The 66th Cannes Film Festival will finish with Steven Spielberg and a nail-biter to see who gets the festival's coveted award. 

The prestigious Palme d'Or, the festival's top award, will be given to one of 20 films in competition Sunday night in Cannes. In recent years there has often been an obvious winner by the end of the festival but this year, there is reportedly no obvious frontrunner for one of cinema's highest honors. Spielberg is leader of the nine-member jury that chooses the winner of the Palme.

Abdellatif Kechiche's lesbian coming-of-age tale Blue is the Warmest Color, an explicit story about two French women, ranked the highest in critical polls. It was also predicted that Asghar Farhadi's domestic drama A Separation of the Past will take the award. Others believe it will go to the Coen brothers' 1960s folk tale, Inside Llewyn Davis

"Usually by this point in the Cannes Film Festival, the race for the Palme d'Or has narrowed itself down to one or two clear frontrunners," Variety magazine's senior film critic Justin Chang wrote.

Chang also noted about Warmest Color, it would be a relevant win due to the fact that France legalized gay marriage just last week. The film is a three-hour love story and has attracted attention for its performance from actress Adele Exarchopoulos as well as its explicit sex scenes.

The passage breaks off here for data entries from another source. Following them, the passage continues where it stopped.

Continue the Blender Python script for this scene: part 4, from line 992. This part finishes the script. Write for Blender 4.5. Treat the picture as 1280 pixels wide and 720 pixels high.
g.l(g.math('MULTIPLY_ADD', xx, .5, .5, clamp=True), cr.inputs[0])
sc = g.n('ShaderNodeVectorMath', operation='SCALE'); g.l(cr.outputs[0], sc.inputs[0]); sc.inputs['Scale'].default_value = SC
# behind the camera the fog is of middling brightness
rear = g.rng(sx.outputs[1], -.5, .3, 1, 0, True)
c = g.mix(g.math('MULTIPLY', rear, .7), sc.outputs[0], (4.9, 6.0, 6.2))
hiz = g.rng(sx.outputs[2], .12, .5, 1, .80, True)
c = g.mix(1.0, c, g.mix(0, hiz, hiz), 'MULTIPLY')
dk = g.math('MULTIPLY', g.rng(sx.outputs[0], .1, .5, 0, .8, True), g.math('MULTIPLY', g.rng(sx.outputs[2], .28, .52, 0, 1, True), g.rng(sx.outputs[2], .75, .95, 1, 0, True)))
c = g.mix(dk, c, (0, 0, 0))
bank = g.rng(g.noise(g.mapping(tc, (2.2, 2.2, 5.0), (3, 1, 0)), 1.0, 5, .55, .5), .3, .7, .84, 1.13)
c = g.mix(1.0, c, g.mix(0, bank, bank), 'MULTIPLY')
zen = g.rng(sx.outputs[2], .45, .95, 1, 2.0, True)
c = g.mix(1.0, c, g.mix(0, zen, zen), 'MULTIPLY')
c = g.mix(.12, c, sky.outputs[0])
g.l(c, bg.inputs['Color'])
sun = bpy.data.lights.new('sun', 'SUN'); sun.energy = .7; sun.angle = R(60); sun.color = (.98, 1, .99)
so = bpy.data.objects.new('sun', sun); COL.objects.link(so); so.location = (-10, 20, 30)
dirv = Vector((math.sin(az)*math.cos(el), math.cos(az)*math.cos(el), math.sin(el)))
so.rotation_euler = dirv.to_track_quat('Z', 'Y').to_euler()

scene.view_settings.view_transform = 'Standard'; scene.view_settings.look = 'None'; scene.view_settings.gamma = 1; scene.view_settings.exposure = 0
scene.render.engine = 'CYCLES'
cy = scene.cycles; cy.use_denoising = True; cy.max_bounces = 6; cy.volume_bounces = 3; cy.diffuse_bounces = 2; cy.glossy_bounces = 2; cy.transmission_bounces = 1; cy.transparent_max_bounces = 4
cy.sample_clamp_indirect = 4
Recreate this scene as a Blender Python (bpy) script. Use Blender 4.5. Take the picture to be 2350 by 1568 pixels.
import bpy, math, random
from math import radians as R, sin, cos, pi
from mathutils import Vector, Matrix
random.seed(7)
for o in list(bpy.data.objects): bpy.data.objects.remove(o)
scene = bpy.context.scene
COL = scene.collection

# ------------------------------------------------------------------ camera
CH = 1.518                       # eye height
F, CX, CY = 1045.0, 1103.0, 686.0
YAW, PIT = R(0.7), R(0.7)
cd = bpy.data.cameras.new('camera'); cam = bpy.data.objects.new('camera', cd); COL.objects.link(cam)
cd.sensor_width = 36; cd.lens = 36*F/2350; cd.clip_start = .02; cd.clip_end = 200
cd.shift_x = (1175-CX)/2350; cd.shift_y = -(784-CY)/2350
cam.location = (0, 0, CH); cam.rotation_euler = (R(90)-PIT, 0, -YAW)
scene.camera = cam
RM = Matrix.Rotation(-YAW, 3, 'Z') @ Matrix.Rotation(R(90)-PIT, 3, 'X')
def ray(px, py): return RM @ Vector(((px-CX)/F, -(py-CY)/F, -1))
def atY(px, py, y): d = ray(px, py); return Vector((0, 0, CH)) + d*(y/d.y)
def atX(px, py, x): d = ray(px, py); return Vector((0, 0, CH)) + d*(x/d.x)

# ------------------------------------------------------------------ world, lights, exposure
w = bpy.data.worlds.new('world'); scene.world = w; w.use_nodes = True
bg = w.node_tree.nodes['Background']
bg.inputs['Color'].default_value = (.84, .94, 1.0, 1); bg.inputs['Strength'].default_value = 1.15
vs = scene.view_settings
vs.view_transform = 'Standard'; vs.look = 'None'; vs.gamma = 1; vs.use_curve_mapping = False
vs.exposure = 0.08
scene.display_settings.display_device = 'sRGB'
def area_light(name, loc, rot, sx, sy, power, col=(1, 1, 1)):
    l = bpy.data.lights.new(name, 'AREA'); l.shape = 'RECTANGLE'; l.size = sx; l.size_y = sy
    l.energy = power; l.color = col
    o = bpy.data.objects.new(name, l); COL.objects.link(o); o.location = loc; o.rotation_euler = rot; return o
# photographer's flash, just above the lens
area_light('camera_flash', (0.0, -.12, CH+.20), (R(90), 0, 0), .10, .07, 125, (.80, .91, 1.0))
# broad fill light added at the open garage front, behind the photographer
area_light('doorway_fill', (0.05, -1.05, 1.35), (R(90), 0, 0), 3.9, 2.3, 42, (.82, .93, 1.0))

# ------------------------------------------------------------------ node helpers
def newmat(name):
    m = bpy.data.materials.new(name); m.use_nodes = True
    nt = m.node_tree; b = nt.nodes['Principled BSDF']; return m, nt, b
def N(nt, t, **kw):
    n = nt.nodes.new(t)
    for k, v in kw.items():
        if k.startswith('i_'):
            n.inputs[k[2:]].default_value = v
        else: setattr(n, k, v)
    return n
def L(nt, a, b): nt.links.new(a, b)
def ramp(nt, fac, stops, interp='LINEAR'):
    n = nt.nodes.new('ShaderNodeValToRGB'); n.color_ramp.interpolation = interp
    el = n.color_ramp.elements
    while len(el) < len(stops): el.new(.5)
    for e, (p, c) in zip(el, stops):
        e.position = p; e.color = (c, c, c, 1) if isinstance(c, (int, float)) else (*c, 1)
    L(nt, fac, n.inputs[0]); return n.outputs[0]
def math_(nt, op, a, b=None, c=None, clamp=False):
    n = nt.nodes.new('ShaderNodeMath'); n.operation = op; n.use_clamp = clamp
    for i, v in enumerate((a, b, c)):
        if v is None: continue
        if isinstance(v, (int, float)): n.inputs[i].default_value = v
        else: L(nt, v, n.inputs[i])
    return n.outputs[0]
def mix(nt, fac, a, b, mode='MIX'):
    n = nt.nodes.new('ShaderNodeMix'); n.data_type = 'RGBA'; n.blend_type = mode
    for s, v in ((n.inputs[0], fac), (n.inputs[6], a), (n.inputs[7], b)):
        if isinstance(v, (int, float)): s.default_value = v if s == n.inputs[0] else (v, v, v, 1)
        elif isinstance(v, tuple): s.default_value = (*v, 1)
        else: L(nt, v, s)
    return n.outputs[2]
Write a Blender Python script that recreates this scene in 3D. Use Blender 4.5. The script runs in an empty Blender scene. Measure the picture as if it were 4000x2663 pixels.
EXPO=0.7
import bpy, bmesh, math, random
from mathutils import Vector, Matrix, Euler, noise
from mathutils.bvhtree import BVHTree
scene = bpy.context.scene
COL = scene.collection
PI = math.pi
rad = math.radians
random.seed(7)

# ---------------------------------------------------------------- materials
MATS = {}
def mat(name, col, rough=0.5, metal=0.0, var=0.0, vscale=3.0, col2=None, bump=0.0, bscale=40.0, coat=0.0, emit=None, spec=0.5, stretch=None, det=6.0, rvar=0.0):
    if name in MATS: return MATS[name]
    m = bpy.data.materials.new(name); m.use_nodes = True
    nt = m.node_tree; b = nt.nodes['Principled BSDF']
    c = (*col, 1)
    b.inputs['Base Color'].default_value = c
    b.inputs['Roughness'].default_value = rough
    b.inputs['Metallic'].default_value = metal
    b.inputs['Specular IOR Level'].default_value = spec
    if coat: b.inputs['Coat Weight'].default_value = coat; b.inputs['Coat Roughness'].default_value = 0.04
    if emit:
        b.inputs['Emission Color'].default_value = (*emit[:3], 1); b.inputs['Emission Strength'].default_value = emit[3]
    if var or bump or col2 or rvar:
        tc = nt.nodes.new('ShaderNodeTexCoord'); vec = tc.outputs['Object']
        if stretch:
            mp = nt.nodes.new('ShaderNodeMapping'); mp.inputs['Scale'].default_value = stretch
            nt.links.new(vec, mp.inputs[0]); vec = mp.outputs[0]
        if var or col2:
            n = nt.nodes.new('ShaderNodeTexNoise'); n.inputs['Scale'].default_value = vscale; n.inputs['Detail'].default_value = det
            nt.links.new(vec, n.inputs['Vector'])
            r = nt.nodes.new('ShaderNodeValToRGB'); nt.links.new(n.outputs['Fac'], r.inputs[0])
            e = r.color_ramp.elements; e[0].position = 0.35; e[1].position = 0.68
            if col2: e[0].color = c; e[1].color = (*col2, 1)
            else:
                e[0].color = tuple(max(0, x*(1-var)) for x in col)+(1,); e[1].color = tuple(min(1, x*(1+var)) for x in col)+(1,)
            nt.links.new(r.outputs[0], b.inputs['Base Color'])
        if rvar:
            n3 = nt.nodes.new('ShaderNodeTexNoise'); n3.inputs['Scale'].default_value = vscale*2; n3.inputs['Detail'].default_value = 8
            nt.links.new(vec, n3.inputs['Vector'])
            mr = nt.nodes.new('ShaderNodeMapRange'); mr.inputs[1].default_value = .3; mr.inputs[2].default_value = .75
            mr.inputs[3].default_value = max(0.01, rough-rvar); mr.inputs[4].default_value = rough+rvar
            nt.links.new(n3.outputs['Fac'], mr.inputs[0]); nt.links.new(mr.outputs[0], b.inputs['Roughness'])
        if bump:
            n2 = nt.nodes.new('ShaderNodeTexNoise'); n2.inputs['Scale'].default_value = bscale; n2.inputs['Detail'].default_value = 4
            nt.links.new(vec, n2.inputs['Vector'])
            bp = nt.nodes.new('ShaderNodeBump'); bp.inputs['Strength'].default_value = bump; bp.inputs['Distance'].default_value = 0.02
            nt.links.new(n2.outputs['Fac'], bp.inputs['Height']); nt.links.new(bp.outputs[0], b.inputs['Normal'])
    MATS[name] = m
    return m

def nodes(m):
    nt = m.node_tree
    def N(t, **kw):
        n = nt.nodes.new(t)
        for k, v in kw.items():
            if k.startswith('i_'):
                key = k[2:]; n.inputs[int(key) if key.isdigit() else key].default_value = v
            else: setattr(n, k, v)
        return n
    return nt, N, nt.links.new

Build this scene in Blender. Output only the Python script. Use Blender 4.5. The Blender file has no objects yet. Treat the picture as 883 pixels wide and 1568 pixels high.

If they win, the Coen brothers, who wrote and directed Llewyn Davis, would take home their first Palme d'Or since they won in 1991 for Barton Fink. The film's star Oscar Isaac plays the Dylanesque singer of the title, who navigated New York's folk music scene in the 1960s. Isaac was predicted to win the best actor prize. The film also stars Justin Timberlake, Carey Mulligan and Max Casella, of the series Doogie Howser, M.D.

Asghar Farhadi has followed up his Oscar-nominated 2011 drama The Past, a drama that features an acclaimed performance by French actress Berenice Bejo, previously best known for her role in the silent film The Artist.

The winner will ultimately be decided by the jury on Sunday.